Lindsay (Colorado State University) and Mourad (Smith College) write:
This anthology is an attempt to bring to light a disparate selection of sources that in our assessment introduce the student of Crusades history to a more complex understanding of the Crusades and the interactions between Franks and Muslims—which ranged from animosity to amity—in the broader context of Islamic history.
Not only is the book balanced, reproducing the accounts of enmity and amity (the latter admittedly few and circumstantial), but it is objective, not dissembling about the topics that most concerned their Muslim authors yet might cause embarrassment today. Take jihad: After correctly dismissing the “spiritual” or “greater” jihad phantom as being “without foundation,” Lindsay and Mourad assert,
When the authors of the Muslim sources in this anthology used the word jihad, they invariably meant warfare against the enemies of God and the Muslims.

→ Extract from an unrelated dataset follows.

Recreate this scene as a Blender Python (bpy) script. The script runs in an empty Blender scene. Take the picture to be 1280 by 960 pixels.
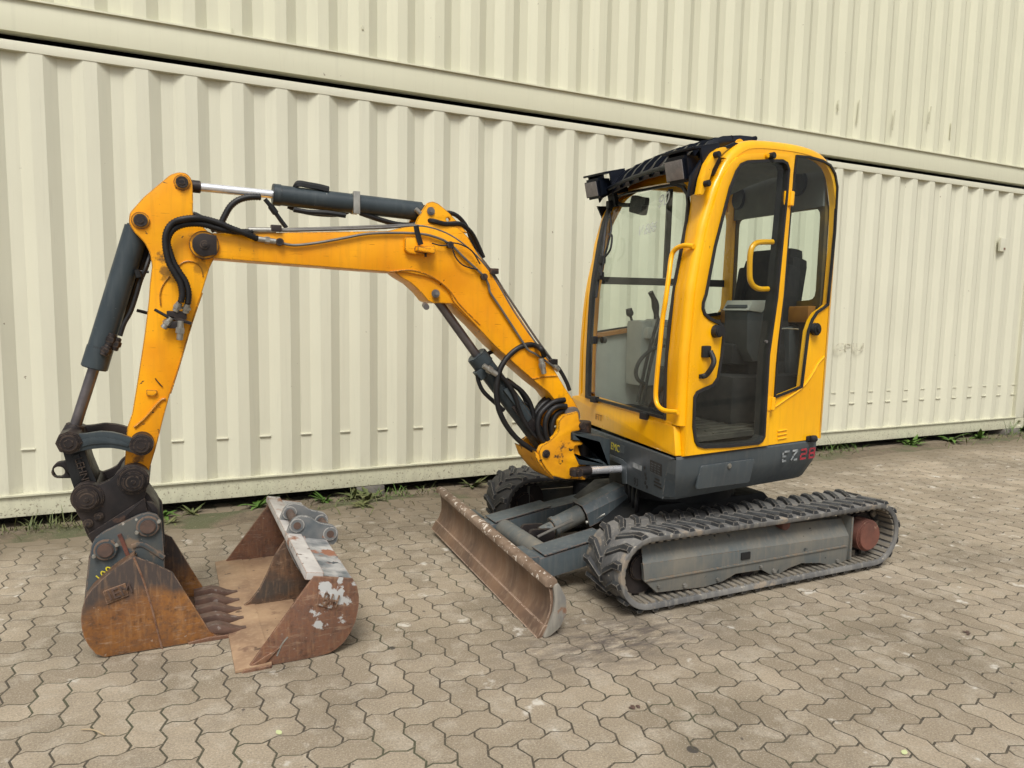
import bpy, bmesh, math, random
from mathutils import Vector, Matrix
from mathutils.geometry import tessellate_polygon
R=math.radians
random.seed(7)
S=bpy.context.scene
COL=S.collection

# ------------------------------------------------------------------ camera, sky, sun
cam=bpy.data.cameras.new('camera'); co=bpy.data.objects.new('camera',cam); COL.objects.link(co)
def look(yaw,pitch,roll):
    cy,sy,cp,sp=math.cos(yaw),math.sin(yaw),math.cos(pitch),math.sin(pitch)
    f=Vector((sy*cp,cy*cp,sp)); r=Vector((cy,-sy,0)); u=r.cross(f)
    c,s=math.cos(roll),math.sin(roll)
    r2=r*c+u*s; u2=u*c-r*s
    return Matrix((r2,u2,-f)).transposed()
co.matrix_world=Matrix.Translation((.6262,-5.1762,1.3888)) @ look(.4455,-.1024,.0181).to_4x4()
cam.sensor_width=36; cam.lens=900/1280*36; cam.clip_end=500; cam.clip_start=.05
S.camera=co
w=bpy.data.worlds.new('World'); S.world=w; w.use_nodes=True
nt=w.node_tree; bg=nt.nodes['Background']; sky=nt.nodes.new('ShaderNodeTexSky')
SUN_EL,SUN_AZ=R(55),R(207)     # azimuth clockwise from +Y
sky.sky_type='NISHITA'; sky.sun_disc=False; sky.sun_elevation=SUN_EL; sky.sun_rotation=SUN_AZ
sky.air_density=1.0; sky.dust_density=5.0; sky.ozone_density=.6
hsv=nt.nodes.new('ShaderNodeHueSaturation'); hsv.inputs['Saturation'].default_value=.25
nt.links.new(sky.outputs[0],hsv.inputs['Color']); nt.links.new(hsv.outputs[0],bg.inputs[0]); bg.inputs[1].default_value=.105
sl=bpy.data.lights.new('sun','SUN'); sl.energy=2.1; sl.angle=R(22); sl.color=(1,.98,.93)
so=bpy.data.objects.new('sun',sl); COL.objects.link(so)
d=Vector((math.sin(SUN_AZ)*math.cos(SUN_EL),math.cos(SUN_AZ)*math.cos(SUN_EL),math.sin(SUN_EL)))
so.rotation_euler=d.to_track_quat('Z','Y').to_euler()
S.view_settings.view_transform='Standard'; S.view_settings.look='None'; S.view_settings.exposure=0.34; S.view_settings.gamma=1
try: S.cycles.max_bounces=10; S.cycles.transparent_max_bounces=16
except Exception: pass

# ------------------------------------------------------------------ materials
def nd(nt,t,**k):
    n=nt.nodes.new(t)
    for a,b in k.items(): setattr(n,a,b)
    return n
def noise(nt,co,scale,detail=4,rough=.55,dim=None):
    n=nd(nt,'ShaderNodeTexNoise'); n.inputs['Scale'].default_value=scale; n.inputs['Detail'].default_value=detail; n.inputs['Roughness'].default_value=rough
    nt.links.new(co,n.inputs['Vector']); return n.outputs['Fac']
def ramp(nt,f,a,b,v0=0,v1=1):
    m=nd(nt,'ShaderNodeMapRange'); m.inputs['From Min'].default_value=a; m.inputs['From Max'].default_value=b
    m.inputs['To Min'].default_value=v0; m.inputs['To Max'].default_value=v1
    nt.links.new(f,m.inputs['Value']); return m.outputs[0]
def mix(nt,f,a,b,bt='MIX'):
    m=nd(nt,'ShaderNodeMix',data_type='RGBA',blend_type=bt)
    for s,v in ((m.inputs[0],f),(m.inputs[6],a),(m.inputs[7],b)):
        if isinstance(v,bpy.types.NodeSocket): nt.links.new(v,s)
        elif isinstance(v,(int,float)): s.default_value=v
        else: s.default_value=(*v,1)
    return m.outputs[2]
def math_(nt,op,a,b=None,clamp=False):
    m=nd(nt,'ShaderNodeMath',operation=op); m.use_clamp=clamp
    for s,v in ((m.inputs[0],a),(m.inputs[1],b)):
        if v is None: continue
        if isinstance(v,bpy.types.NodeSocket): nt.links.new(v,s)
        else: s.default_value=v
    return m.outputs[0]
def base(name):
    m=bpy.data.materials.new(name); m.use_nodes=True; nt=m.node_tree; p=nt.nodes['Principled BSDF']
    tc=nd(nt,'ShaderNodeTexCoord'); return m,nt,p,tc.outputs['Object']
def stretch(nt,co,sx,sy,sz):
    m=nd(nt,'ShaderNodeMapping'); m.inputs['Scale'].default_value=(sx,sy,sz); nt.links.new(co,m.inputs['Vector']); return m.outputs[0]
def bump(nt,p,h,strength=.3,dist=.004):
    b=nd(nt,'ShaderNodeBump'); b.inputs['Strength'].default_value=strength; b.inputs['Distance'].default_value=dist
    nt.links.new(h,b.inputs['Height']); nt.links.new(b.outputs[0],p.inputs['Normal'])
def setv(nt,s,v):
    if isinstance(v,bpy.types.NodeSocket): nt.links.new(v,s)
    elif isinstance(v,(int,float)): s.default_value=v
    else: s.default_value=(*v,1)
def edge(nt,rad=.006):
    bv=nd(nt,'ShaderNodeBevel'); bv.samples=4; bv.inputs['Radius'].default_value=rad
    g=nd(nt,'ShaderNodeNewGeometry'); dt=nd(nt,'ShaderNodeVectorMath',operation='DOT_PRODUCT')
    nt.links.new(bv.outputs[0],dt.inputs[0]); nt.links.new(g.outputs['Normal'],dt.inputs[1])
    return ramp(nt,dt.outputs['Value'],.985,.90)
GRIME=[]
def layered(name,c1,c2,scale=6,rough=(.4,.6),metal=0,specks=None,streak=None,edgewear=None,bmp=.15,bdist=.002,bscale=60,patch=None,coat=0,spec=.35,grime=None):
    """colour c1-c2 by cloud noise; specks=(colour,scale,threshold); streak=(colour,amount); edgewear=(colour,threshold); patch=(colour,scale,threshold)"""
    m,nt,p,co=base(name)
    c=mix(nt,ramp(nt,noise(nt,co,scale,6),.35,.65),c1,c2)
    if streak:
        f=noise(nt,stretch(nt,co,14,14,1.2),3,5); c=mix(nt,ramp(nt,f,.5,.75,0,streak[1]),c,streak[0])
    if patch:
        f=noise(nt,co,patch[1],7,.62); c=mix(nt,ramp(nt,f,patch[2],patch[2]+.05),c,patch[0])
    if specks:
        f=noise(nt,co,specks[1],3,.6); c=mix(nt,ramp(nt,f,specks[2],specks[2]+.03),c,specks[0])
    if edgewear:
        e=edge(nt,edgewear[2] if len(edgewear)>2 else .006); f=ramp(nt,noise(nt,co,45,4,.7),edgewear[1],edgewear[1]+.06)
        c=mix(nt,math_(nt,'MULTIPLY',e,f),c,edgewear[0])
    if grime:
        sc=noise(nt,stretch(nt,co,6,6,75),2.4,3,.6); c=mix(nt,ramp(nt,sc,.665,.69,0,.55),c,tuple(v*.35 for v in c2))
        for (gx,gz,gr,gc,ga) in grime:
            cb=nd(nt,'ShaderNodeMapping'); cb.inputs['Location'].default_value=(-gx,0,-gz); cb.inputs['Scale'].default_value=(1,0,1); nt.links.new(co,cb.inputs['Vector'])
            ln=nd(nt,'ShaderNodeVectorMath',operation='LENGTH'); nt.links.new(cb.outputs[0],ln.inputs[0])
            g=math_(nt,'ADD',noise(nt,co,22,6,.7),ramp(nt,ln.outputs['Value'],0,gr,.22,-.35)); c=mix(nt,ramp(nt,g,.46,.62,0,ga),c,gc)
    nt.links.new(c,p.inputs['Base Color'])
    nt.links.new(ramp(nt,noise(nt,co,scale*2.3,5),.3,.7,*rough),p.inputs['Roughness'])
    p.inputs['Metallic'].default_value=metal; p.inputs['Specular IOR Level'].default_value=spec
    if coat: p.inputs['Coat Weight'].default_value=coat; p.inputs['Coat Roughness'].default_value=.15
    if bmp: bump(nt,p,noise(nt,co,bscale,4,.6),bmp,bdist)
    return m
M={}
YEL=(.80,.365,.006); YEL2=(.72,.30,.005)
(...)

Those interested in current events and questions will find that the book unwittingly demonstrates many continuities with the present. It confirms that much behavior now presented as aberrant—intrinsic animosity for non-Muslims, expectations of cowed (dhimmi) behavior from subjugated Jews and Christians, the destruction or transformation of churches into mosques, the temporal nature of truces, the eternal nature of jihad, praise for jihadist martyrdom, and the allure of the houri (supernatural women who will accompany Muslim believers in Paradise)—were the norm for those Muslim authors excerpted in this very welcome anthology.